Hürriyete karşı bir insanın fikri hür, vicdanı hür insan istemesi mümkün mü? Neden bu ülkede 3 milyon 37 bin öğrenci neden internete giremiyor? Türk Telekom’u Hariri ailesine peşkeş çektin, internete yatırım yapmadılar. 3 milyon 37 bin öğrenci internete giremiyorsa bunun sorumlusu kim? FATİH projesi ile bütün öğrencilere bilgisayar verecektin nereye gitti o paralar? Para tonlarca var ama öğretmene, ihtiyaç sahibi ailelere yok. Artık internet su gibi, her evde olası lazım. O gençler 2023 diyorsan 2023’te sandığa gidecekler. Kimden hesap soracaklarını iyi bilecekler. Onların haklarını nasıl yediklerini o çocuklar bilmiyorlar mı? Para yok diyorlar. Tefecilere para var.

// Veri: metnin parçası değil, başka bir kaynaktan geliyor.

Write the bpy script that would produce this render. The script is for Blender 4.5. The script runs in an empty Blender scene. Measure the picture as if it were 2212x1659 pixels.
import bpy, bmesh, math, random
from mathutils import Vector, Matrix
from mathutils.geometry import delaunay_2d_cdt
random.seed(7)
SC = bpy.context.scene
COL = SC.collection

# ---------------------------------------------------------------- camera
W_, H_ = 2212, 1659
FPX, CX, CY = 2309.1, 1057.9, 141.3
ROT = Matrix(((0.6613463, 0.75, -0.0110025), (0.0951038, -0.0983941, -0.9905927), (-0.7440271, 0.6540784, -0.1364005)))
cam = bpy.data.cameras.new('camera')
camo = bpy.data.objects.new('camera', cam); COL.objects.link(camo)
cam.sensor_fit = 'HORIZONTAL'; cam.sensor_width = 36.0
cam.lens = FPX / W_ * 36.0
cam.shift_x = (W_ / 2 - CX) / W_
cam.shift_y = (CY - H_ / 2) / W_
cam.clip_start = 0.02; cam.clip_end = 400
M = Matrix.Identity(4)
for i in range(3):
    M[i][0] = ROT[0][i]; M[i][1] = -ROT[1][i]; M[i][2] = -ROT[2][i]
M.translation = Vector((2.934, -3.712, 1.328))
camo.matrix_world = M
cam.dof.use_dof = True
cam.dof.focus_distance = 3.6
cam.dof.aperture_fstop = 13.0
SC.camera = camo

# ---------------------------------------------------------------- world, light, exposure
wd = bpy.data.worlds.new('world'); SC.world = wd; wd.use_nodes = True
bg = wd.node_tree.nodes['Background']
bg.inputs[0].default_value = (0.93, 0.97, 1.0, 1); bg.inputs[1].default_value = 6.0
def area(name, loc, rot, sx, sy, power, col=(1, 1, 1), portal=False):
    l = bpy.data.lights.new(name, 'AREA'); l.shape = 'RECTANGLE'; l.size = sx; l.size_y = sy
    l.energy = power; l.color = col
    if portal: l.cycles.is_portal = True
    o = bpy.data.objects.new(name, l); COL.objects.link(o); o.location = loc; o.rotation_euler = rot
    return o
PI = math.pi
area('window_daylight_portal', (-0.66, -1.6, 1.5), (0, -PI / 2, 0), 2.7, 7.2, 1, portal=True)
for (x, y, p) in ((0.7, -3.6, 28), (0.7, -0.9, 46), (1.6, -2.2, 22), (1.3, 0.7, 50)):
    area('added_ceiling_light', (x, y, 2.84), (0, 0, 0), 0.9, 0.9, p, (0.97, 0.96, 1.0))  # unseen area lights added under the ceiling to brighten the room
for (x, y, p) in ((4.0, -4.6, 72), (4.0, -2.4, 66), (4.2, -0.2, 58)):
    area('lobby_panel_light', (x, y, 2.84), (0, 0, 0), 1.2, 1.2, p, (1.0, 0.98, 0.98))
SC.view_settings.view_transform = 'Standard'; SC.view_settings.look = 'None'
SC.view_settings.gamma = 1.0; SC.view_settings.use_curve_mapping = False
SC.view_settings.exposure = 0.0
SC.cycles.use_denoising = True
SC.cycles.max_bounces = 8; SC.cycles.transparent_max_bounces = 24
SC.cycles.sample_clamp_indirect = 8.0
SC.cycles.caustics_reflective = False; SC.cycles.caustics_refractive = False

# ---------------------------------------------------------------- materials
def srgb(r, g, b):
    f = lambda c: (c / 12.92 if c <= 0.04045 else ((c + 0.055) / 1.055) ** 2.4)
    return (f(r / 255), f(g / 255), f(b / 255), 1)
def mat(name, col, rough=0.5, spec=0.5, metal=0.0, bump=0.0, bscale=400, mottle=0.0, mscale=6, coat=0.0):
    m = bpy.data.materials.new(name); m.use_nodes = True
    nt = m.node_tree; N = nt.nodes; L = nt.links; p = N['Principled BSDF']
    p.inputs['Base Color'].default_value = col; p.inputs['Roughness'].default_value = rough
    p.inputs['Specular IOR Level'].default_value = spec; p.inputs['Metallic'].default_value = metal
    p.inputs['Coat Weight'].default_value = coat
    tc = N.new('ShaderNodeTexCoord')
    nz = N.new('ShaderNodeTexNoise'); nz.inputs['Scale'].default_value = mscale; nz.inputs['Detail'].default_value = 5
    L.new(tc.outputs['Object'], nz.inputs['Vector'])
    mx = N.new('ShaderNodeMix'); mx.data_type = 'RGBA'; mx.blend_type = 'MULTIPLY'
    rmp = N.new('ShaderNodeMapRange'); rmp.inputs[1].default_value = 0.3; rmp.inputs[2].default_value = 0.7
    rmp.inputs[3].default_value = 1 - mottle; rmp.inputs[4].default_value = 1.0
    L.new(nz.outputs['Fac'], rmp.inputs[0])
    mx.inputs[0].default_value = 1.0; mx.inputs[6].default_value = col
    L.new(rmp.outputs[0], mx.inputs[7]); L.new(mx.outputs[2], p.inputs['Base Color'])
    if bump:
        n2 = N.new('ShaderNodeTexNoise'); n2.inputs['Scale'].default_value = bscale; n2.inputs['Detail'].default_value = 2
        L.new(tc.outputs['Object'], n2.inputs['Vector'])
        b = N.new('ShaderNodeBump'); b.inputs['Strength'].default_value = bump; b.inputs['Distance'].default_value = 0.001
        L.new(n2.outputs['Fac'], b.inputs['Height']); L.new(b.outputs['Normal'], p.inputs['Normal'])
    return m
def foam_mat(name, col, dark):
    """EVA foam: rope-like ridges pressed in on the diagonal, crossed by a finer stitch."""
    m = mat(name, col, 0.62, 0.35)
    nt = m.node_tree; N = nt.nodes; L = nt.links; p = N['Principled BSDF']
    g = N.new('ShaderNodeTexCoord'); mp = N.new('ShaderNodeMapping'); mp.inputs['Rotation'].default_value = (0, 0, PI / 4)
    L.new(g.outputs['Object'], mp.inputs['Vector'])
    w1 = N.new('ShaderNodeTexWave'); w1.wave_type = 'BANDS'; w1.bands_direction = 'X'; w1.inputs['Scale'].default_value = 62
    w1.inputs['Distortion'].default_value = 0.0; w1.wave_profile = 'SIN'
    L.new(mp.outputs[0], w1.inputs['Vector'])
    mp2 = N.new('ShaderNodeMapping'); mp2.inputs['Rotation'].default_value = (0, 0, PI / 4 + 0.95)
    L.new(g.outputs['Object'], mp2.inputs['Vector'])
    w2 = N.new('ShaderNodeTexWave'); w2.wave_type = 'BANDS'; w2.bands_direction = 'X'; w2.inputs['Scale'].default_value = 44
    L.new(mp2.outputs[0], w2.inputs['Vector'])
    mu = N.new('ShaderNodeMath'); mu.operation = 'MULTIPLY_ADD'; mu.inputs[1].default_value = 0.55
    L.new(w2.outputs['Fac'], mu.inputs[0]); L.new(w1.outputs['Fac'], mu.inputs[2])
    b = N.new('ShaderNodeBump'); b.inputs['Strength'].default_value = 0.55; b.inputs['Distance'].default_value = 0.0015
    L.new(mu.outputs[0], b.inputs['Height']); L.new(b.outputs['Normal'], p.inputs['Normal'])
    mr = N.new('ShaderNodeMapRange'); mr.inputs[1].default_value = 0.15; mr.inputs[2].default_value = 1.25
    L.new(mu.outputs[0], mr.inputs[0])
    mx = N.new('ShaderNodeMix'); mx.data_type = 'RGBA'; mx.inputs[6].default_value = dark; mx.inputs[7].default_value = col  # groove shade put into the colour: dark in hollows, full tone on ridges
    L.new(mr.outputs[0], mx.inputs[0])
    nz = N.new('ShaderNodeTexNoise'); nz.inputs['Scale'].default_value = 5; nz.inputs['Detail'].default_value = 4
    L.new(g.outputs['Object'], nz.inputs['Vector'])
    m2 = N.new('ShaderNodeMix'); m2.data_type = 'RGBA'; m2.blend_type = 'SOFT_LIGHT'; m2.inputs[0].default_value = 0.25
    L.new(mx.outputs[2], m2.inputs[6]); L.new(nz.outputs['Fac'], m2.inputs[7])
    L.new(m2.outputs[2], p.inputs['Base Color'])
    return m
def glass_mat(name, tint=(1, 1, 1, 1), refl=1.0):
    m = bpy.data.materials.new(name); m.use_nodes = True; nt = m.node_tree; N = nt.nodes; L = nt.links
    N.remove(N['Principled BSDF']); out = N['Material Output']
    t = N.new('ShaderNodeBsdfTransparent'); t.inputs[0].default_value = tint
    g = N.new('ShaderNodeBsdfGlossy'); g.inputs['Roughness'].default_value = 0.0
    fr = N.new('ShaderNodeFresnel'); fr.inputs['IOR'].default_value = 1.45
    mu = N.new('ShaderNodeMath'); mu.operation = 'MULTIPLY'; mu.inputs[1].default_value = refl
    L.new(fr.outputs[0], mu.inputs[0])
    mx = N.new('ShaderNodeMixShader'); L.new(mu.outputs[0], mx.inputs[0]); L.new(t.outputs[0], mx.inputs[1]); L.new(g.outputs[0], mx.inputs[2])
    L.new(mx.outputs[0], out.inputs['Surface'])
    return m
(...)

“SAYIN BAHÇELİ’YE TEŞEKKÜR EDİYORUM”
Geldiğimiz nokta askıda ekmek projesi. Çağ açan bir proje. Bizim fakirliğimiz, 18 yıllık iktidarın rezilliğini başka hiçbir proje daha iyi anlatamazdı. Bu yüzden sayın Bahçeli’ye teşekkür ediyorum. 83 milyon bir avuç tefeciye hizmet eder hale geldi. Bunlarda vicdan var mı? Açlık sınırının altında milyonlarca kişi gelir elde ediyor. Çubuk’tan bir kadın yardım için arıyor. ‘Çok zorda olmasaydım aramazdım. İki aylık çocuğumu doktora götürdüm. Çocuğun hiç gelişmediğini ve böyle devam ederse çocuğumu Çocuk Esirgeme Yurdu’na alacaklarını söylediler. Çocuğumu şekerli suyla besliyorum sütüm kesildi’ dedi. Evet yardım ettik ama bu bize ulaşan kişi. Böyle milyonlar var. Saray’ın halka, işsizle bir işi yok. Onlar dünyayı toz pembe görüyorlar.”